Timbre is the "color" or tonal quality of sound. With timbre-matched speakers the same sound from the same source will sound identical in all three speakers.
To use the Wiki example above, if you play the same jazz recording through two mismatched speakers, you should be able to tell the sax from the trumpet listening to
each speaker, but if you play them together you might find the sax on speaker "a" sounds exactly like the trumpet on speaker "b". (This is an exaggerated example, but you get the idea.)
Now, let's say there is a scene in a movie where a New Orleans jazz band playing a funeral marches from the left side of the screen to the right, and the music similarly pans from the left front to the right front speaker. With timbre-matched speakers each instrument will sound exactly the same as the music pans across the soundstage. The move will be seemless. But if the center speaker
isn't timbre-matched to the other two, all of the instruments will sound anywhere from slightly different to radically different as the music moves into and then out of that speaker.
How important this is depends on the listener. Some people will barely notice, others will find it so distracting it takes them out of the movie entirely.

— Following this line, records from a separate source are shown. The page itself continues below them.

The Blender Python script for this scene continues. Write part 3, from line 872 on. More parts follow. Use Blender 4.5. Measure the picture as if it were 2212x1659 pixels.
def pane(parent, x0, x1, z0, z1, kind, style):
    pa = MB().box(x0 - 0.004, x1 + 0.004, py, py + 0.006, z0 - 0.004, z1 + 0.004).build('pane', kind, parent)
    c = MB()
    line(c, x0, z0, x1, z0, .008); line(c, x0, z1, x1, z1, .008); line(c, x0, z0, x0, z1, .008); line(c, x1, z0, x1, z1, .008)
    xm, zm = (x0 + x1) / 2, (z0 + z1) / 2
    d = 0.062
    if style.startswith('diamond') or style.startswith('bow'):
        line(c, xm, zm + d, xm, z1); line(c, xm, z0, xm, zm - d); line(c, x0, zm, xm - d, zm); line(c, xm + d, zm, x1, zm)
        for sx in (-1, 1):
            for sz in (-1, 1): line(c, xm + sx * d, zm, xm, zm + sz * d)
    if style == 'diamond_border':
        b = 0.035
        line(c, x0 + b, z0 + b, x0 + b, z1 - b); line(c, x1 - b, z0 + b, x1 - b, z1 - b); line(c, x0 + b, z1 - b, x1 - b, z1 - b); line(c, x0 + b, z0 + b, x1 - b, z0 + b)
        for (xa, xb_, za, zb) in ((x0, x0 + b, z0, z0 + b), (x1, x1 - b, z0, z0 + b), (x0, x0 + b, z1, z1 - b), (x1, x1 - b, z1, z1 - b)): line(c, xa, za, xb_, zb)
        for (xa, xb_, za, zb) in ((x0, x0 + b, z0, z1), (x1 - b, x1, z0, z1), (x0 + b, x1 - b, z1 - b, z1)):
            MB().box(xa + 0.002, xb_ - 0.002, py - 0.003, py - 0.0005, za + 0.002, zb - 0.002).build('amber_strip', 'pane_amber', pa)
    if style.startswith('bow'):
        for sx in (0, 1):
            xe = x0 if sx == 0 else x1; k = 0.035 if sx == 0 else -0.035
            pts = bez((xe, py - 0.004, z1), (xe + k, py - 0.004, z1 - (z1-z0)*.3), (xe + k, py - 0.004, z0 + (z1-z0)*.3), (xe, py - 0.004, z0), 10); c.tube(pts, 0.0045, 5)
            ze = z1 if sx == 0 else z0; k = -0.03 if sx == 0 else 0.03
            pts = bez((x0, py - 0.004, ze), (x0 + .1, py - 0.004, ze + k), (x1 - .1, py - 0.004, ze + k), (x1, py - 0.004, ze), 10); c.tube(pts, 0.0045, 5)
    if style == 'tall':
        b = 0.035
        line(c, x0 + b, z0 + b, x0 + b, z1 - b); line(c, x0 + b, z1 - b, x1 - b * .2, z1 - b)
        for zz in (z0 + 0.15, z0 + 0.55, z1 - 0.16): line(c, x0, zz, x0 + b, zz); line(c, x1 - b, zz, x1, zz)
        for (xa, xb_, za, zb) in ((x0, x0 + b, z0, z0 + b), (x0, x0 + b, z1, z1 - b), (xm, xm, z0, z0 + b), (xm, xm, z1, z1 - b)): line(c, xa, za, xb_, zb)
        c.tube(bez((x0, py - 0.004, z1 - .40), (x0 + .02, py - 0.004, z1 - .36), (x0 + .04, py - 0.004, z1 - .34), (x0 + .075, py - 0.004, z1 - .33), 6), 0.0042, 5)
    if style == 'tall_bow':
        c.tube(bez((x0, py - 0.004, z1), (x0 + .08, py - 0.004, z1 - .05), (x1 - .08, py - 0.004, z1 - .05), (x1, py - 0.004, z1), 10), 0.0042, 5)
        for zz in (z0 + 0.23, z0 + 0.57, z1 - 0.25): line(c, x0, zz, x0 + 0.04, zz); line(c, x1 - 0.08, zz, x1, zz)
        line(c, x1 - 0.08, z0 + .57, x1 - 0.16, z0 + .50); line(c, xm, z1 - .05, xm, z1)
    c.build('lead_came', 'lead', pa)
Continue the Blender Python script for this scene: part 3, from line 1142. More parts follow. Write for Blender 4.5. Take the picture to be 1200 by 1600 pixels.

This is not simply a matter of the speakers all being the same brand. It is a matter of materials and construction and components. Most speaker brands have a number of speaker lines at various price levels. Speakers at the same price level are likely to use the same tweeters, mid-ranges and woofers (if present), the same wood and construction techniques, the same cross-overs. These will likely be timbre-matched. But a center channel from the Klipsch RF-10 speaker set (MSRP $1494) is not going to be timbre-matched to the front left and right speakers from their RF-83 set (MSRP $7094.)
In theory two speakers from different manufacturers could be timbre-matched just by chance, but there would be pretty much zero chance of identifying them. And while any individual speaker can get good reviews, the thing about a multichannel system is that it is just that, a
system. A given speaker that gets stellar reviews might be wonderful if you use a pair of them to play stereo music, but that doesn't mean they're going to work well thrown into the mix with other speakers playing back anything from 3.1 to 7.1 channels of audio.
For movies the surrounds are mostly used for directional sound effects and dialogue, and there is less front-to-back than side-to-side panning, so timbre matching the surrounds to the front speakers is less of an issue. But for multichannel music you would likely want to have a full set of speakers designed from the ground up to work together. It is a little bit like a sports team. In theory an "all star" team made up of the best individual peformers at each position would seem unbeatable, but if they just show up and try to play without practicing together, they could easily get skunked by a "lesser" team that practices and plays together all the time.